Jane Deane
devon, england
Stockholm 118: To produce a gold colour by cold dyeing.
Take safflower blossom and oxeye crush them together and lay them in water. Put the wool in and sprinkle with water. Lift the wool out, expose it to the air and use.
introduction:
A modern recipe for using safflower for gold would require the dyer to first wash all the red dye from the flower petals so that it didn’t contaminate the yellow. There are no instructions to do that so I used the petals (safflower and dyer’s chamomile) as they were. This resulted in a mix of yellows and oranges on a range of cotton, linen and silk: tussah, dupion and crepe georgette. I understand, and it has been borne out by my sampling, that the pinks, reds and corals do not colour wool and the wool skein I dyed seems to bear this out. I have wondered if the change in pH required to dye red – to make the solution very alkaline and then back to mildly acidic – would enable a pink on wool but I haven’t yet experimented with that.

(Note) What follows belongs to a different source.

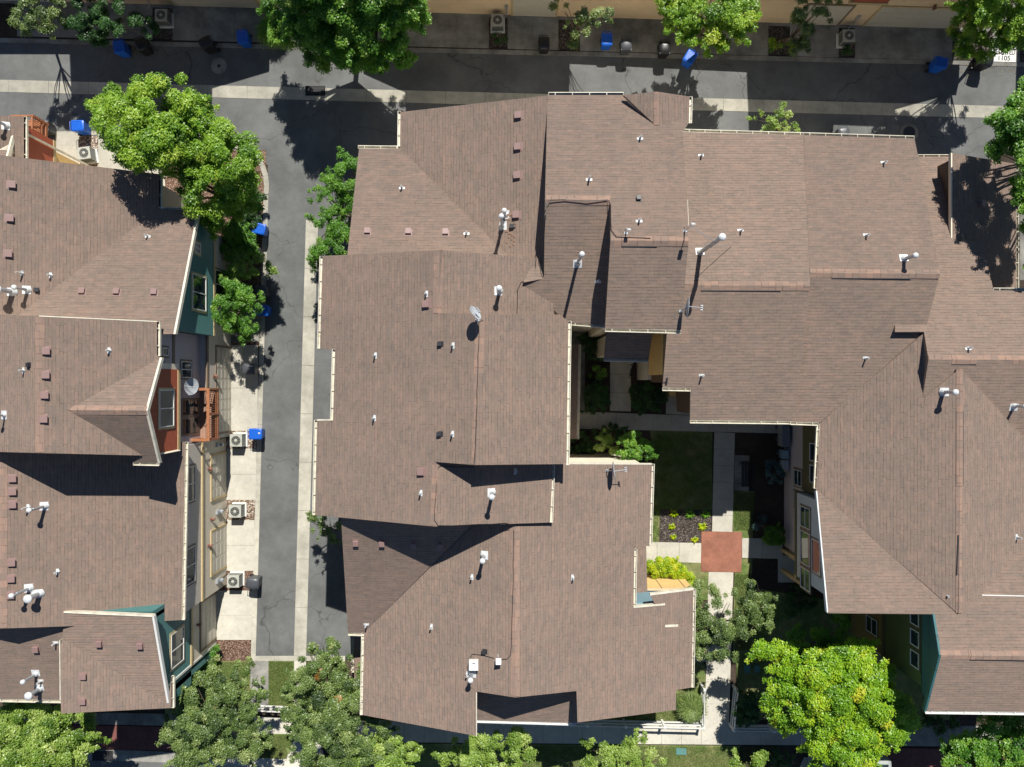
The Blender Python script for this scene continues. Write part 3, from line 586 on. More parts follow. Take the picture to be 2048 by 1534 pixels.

For the first experiments I used unmordanted fabrics and yarn and followed the instructions to crush the petals, cover with water, about 50C as the ambient water temperature in Egypt is likely to be warmer than in the UK, and sprinkled the fibres with water. The exception was a silk noil fabric given a 10 minute dip in oak gall tannin before dyeing. My second experiment with wool yarn used pre-mordanted fibre, 7% PAS and 6% CoT, but followed the original method. My third experiment used both pre and post mordanted fabrics using titanium. I chose to use this because of the striking effect titanium has on moving yellows towards oranges.